§ WHAT THE TASK ASKS: Render every entry exactly as it appears.

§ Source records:
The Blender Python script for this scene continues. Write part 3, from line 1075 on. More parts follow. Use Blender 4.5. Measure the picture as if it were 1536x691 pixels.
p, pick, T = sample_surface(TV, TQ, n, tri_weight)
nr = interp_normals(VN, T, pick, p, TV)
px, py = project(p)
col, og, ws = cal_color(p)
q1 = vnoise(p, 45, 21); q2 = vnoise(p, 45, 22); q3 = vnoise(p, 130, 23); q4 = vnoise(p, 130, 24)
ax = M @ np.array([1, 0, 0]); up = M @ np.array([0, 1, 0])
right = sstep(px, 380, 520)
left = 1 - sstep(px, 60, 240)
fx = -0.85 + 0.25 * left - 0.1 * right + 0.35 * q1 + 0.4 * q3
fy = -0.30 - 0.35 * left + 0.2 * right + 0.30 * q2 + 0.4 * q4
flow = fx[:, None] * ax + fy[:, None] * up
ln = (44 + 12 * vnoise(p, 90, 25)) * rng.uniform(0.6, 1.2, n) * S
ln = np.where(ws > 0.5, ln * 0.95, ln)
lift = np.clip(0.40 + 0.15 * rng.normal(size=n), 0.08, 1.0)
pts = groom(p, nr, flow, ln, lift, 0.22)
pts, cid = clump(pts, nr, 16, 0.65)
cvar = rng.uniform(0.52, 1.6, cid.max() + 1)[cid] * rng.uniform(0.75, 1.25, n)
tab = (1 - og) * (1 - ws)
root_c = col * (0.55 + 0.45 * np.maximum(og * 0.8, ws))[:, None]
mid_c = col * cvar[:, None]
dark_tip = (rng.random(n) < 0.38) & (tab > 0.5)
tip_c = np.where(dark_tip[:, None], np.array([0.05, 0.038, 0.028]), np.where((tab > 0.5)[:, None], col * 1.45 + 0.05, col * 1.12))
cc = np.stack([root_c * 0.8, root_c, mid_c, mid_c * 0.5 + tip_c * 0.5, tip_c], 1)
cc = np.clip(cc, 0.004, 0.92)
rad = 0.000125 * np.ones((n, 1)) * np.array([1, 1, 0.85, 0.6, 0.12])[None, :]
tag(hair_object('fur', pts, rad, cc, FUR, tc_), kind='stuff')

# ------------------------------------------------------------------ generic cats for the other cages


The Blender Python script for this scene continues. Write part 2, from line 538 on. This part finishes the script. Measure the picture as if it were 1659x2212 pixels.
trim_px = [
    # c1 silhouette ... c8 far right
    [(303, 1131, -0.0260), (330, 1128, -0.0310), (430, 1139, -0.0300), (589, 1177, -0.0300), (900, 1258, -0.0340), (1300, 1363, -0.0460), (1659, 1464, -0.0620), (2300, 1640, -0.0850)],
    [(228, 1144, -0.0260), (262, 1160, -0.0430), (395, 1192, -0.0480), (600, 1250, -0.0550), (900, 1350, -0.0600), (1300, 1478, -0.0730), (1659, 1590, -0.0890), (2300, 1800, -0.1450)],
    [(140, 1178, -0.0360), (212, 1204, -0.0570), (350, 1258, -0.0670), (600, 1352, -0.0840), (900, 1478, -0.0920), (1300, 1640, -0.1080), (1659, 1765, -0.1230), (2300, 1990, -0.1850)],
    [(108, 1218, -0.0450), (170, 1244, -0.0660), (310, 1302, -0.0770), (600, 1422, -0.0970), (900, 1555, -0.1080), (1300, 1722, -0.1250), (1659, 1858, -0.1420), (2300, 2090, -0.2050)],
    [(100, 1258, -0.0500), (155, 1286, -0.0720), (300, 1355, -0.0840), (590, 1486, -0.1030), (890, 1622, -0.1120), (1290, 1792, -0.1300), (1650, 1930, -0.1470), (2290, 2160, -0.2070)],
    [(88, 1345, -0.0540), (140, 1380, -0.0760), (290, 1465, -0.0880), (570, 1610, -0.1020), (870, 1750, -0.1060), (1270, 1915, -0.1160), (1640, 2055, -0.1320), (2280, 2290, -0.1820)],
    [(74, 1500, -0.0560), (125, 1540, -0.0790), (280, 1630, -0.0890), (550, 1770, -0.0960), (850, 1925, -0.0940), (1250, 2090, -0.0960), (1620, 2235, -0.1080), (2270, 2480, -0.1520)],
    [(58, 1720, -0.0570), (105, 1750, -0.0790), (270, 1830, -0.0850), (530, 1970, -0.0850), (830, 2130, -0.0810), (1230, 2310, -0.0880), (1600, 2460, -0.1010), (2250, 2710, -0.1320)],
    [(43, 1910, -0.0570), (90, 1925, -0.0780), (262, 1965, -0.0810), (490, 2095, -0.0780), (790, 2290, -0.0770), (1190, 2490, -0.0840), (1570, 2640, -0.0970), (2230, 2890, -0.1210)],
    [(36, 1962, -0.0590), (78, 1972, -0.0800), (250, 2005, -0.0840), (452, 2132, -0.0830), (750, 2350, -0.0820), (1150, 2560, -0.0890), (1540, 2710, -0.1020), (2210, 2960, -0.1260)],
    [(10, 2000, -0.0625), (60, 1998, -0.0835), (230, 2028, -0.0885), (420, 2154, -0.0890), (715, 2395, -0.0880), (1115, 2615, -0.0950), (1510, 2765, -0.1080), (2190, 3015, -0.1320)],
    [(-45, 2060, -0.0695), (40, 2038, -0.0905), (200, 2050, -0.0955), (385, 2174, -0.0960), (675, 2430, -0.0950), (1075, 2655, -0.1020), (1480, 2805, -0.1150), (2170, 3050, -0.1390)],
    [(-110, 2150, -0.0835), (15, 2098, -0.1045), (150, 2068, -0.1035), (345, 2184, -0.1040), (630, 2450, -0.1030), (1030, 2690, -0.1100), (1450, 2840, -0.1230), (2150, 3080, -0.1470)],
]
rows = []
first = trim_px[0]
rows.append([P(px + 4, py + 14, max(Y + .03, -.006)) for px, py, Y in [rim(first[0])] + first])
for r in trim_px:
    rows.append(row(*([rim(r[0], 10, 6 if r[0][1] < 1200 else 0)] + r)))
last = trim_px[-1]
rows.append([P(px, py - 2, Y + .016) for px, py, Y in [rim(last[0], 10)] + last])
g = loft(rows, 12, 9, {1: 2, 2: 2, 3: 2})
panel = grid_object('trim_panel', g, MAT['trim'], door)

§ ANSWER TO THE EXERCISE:
The Blender Python script for this scene continues. Write part 3, from line 1075 on. More parts follow. Use Blender 4.5. Measure the picture as if it were 1536x691 pixels.
p, pick, T = sample_surface(TV, TQ, n, tri_weight)
nr = interp_normals(VN, T, pick, p, TV)
px, py = project(p)
col, og, ws = cal_color(p)
q1 = vnoise(p, 45, 21); q2 = vnoise(p, 45, 22); q3 = vnoise(p, 130, 23); q4 = vnoise(p, 130, 24)
ax = M @ np.array([1, 0, 0]); up = M @ np.array([0, 1, 0])
right = sstep(px, 380, 520)
left = 1 - sstep(px, 60, 240)
fx = -0.85 + 0.25 * left - 0.1 * right + 0.35 * q1 + 0.4 * q3
fy = -0.30 - 0.35 * left + 0.2 * right + 0.30 * q2 + 0.4 * q4
flow = fx[:, None] * ax + fy[:, None] * up
ln = (44 + 12 * vnoise(p, 90, 25)) * rng.uniform(0.6, 1.2, n) * S
ln = np.where(ws > 0.5, ln * 0.95, ln)
lift = np.clip(0.40 + 0.15 * rng.normal(size=n), 0.08, 1.0)
pts = groom(p, nr, flow, ln, lift, 0.22)
pts, cid = clump(pts, nr, 16, 0.65)
cvar = rng.uniform(0.52, 1.6, cid.max() + 1)[cid] * rng.uniform(0.75, 1.25, n)
tab = (1 - og) * (1 - ws)
root_c = col * (0.55 + 0.45 * np.maximum(og * 0.8, ws))[:, None]
mid_c = col * cvar[:, None]
dark_tip = (rng.random(n) < 0.38) & (tab > 0.5)
tip_c = np.where(dark_tip[:, None], np.array([0.05, 0.038, 0.028]), np.where((tab > 0.5)[:, None], col * 1.45 + 0.05, col * 1.12))
cc = np.stack([root_c * 0.8, root_c, mid_c, mid_c * 0.5 + tip_c * 0.5, tip_c], 1)
cc = np.clip(cc, 0.004, 0.92)
rad = 0.000125 * np.ones((n, 1)) * np.array([1, 1, 0.85, 0.6, 0.12])[None, :]
tag(hair_object('fur', pts, rad, cc, FUR, tc_), kind='stuff')

# ------------------------------------------------------------------ generic cats for the other cages


The Blender Python script for this scene continues. Write part 2, from line 538 on. This part finishes the script. Measure the picture as if it were 1659x2212 pixels.
trim_px = [
    # c1 silhouette ... c8 far right
    [(303, 1131, -0.0260), (330, 1128, -0.0310), (430, 1139, -0.0300), (589, 1177, -0.0300), (900, 1258, -0.0340), (1300, 1363, -0.0460), (1659, 1464, -0.0620), (2300, 1640, -0.0850)],
    [(228, 1144, -0.0260), (262, 1160, -0.0430), (395, 1192, -0.0480), (600, 1250, -0.0550), (900, 1350, -0.0600), (1300, 1478, -0.0730), (1659, 1590, -0.0890), (2300, 1800, -0.1450)],
    [(140, 1178, -0.0360), (212, 1204, -0.0570), (350, 1258, -0.0670), (600, 1352, -0.0840), (900, 1478, -0.0920), (1300, 1640, -0.1080), (1659, 1765, -0.1230), (2300, 1990, -0.1850)],
    [(108, 1218, -0.0450), (170, 1244, -0.0660), (310, 1302, -0.0770), (600, 1422, -0.0970), (900, 1555, -0.1080), (1300, 1722, -0.1250), (1659, 1858, -0.1420), (2300, 2090, -0.2050)],
    [(100, 1258, -0.0500), (155, 1286, -0.0720), (300, 1355, -0.0840), (590, 1486, -0.1030), (890, 1622, -0.1120), (1290, 1792, -0.1300), (1650, 1930, -0.1470), (2290, 2160, -0.2070)],
    [(88, 1345, -0.0540), (140, 1380, -0.0760), (290, 1465, -0.0880), (570, 1610, -0.1020), (870, 1750, -0.1060), (1270, 1915, -0.1160), (1640, 2055, -0.1320), (2280, 2290, -0.1820)],
    [(74, 1500, -0.0560), (125, 1540, -0.0790), (280, 1630, -0.0890), (550, 1770, -0.0960), (850, 1925, -0.0940), (1250, 2090, -0.0960), (1620, 2235, -0.1080), (2270, 2480, -0.1520)],
    [(58, 1720, -0.0570), (105, 1750, -0.0790), (270, 1830, -0.0850), (530, 1970, -0.0850), (830, 2130, -0.0810), (1230, 2310, -0.0880), (1600, 2460, -0.1010), (2250, 2710, -0.1320)],
    [(43, 1910, -0.0570), (90, 1925, -0.0780), (262, 1965, -0.0810), (490, 2095, -0.0780), (790, 2290, -0.0770), (1190, 2490, -0.0840), (1570, 2640, -0.0970), (2230, 2890, -0.1210)],
    [(36, 1962, -0.0590), (78, 1972, -0.0800), (250, 2005, -0.0840), (452, 2132, -0.0830), (750, 2350, -0.0820), (1150, 2560, -0.0890), (1540, 2710, -0.1020), (2210, 2960, -0.1260)],
    [(10, 2000, -0.0625), (60, 1998, -0.0835), (230, 2028, -0.0885), (420, 2154, -0.0890), (715, 2395, -0.0880), (1115, 2615, -0.0950), (1510, 2765, -0.1080), (2190, 3015, -0.1320)],
    [(-45, 2060, -0.0695), (40, 2038, -0.0905), (200, 2050, -0.0955), (385, 2174, -0.0960), (675, 2430, -0.0950), (1075, 2655, -0.1020), (1480, 2805, -0.1150), (2170, 3050, -0.1390)],
    [(-110, 2150, -0.0835), (15, 2098, -0.1045), (150, 2068, -0.1035), (345, 2184, -0.1040), (630, 2450, -0.1030), (1030, 2690, -0.1100), (1450, 2840, -0.1230), (2150, 3080, -0.1470)],
]
rows = []
first = trim_px[0]
rows.append([P(px + 4, py + 14, max(Y + .03, -.006)) for px, py, Y in [rim(first[0])] + first])
for r in trim_px:
    rows.append(row(*([rim(r[0], 10, 6 if r[0][1] < 1200 else 0)] + r)))
last = trim_px[-1]
rows.append([P(px, py - 2, Y + .016) for px, py, Y in [rim(last[0], 10)] + last])
g = loft(rows, 12, 9, {1: 2, 2: 2, 3: 2})
panel = grid_object('trim_panel', g, MAT['trim'], door)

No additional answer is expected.